Joanne Rowling nos deixou valiosos ensinamentos sob a forma de histórias mágicas. Suas mensagens, além de divertir, despertam uma postura crítica no leitor. A estreita ligação entre o mundo bruxo e o real nos faz discutir a postura humana de maneira lúdica e convidativa. Em um mundo repleto de injustiças, a capacidade de questionar é valiosa. A saga Harry Potter nos dá isso sem abrir mão da fantasia. Não construir novos Adolf Hitler fica mais fácil quando lemos a derrota de Voldemort.

Quando Joanne Rowling criou Voldemort e os Comensais da Morte em seus livros, estava usando a realidade como base para a fantasia. Já analisamos aqui as semelhanças entre Voldemort e Adolf Hitler, cruzando as guerras que envolveram estas figuras e as fracas teorias que as moveram. Acontece que a derrocada de Hitler não impediu a proliferação do neonazismo.

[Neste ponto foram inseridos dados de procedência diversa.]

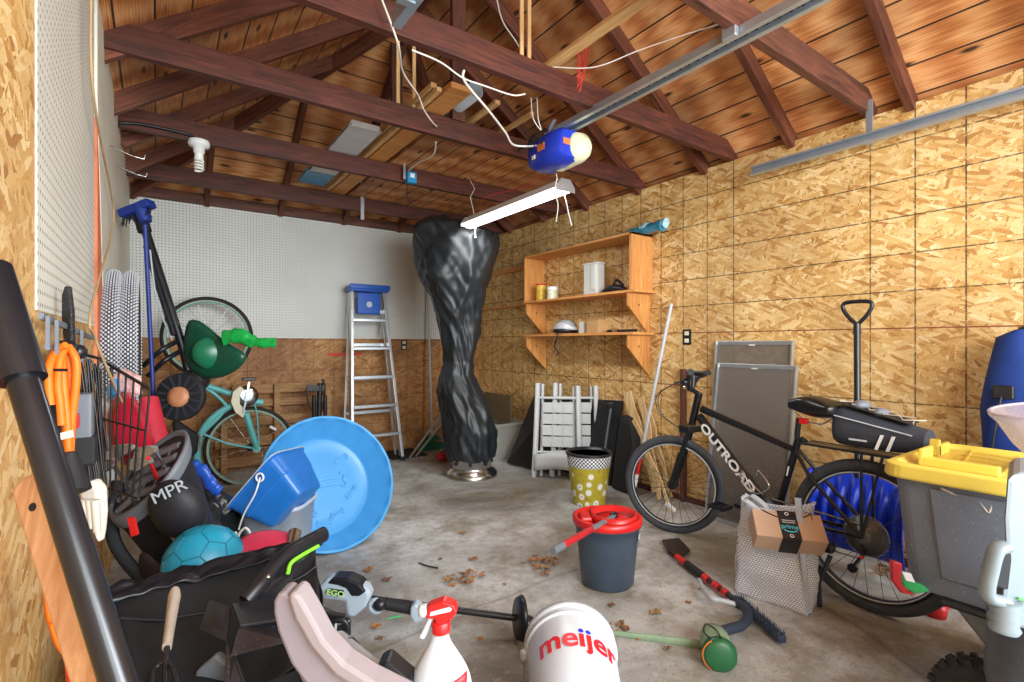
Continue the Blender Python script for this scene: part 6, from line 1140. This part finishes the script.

Olhando para nossa realidade atual, é inevitável refletir sobre o mundo criado por Rowling. Se por aqui as ideias de Hitler ainda encontram seguidores através dos neonazistas, talvez, no mundo bruxo, as gerações posteriores a Harry ainda tenham que enfrentar as teorias malucas que defendem a superioridade dos puro-sangue. Talvez haja gente estampando a Marca Negra por lá, assim como ainda há gente adorando a suástica por aqui. Os Neocomensais da Morte ainda podem estar pregando o ódio na penumbra das vielas bruxas, como seus irmãos de carne e osso ainda insistem em fazer por aqui, apesar das lições históricas.

Luciana Barbosa gostaria de viver numa sociedade onde todos pudessem ser respeitados como são – e eu também!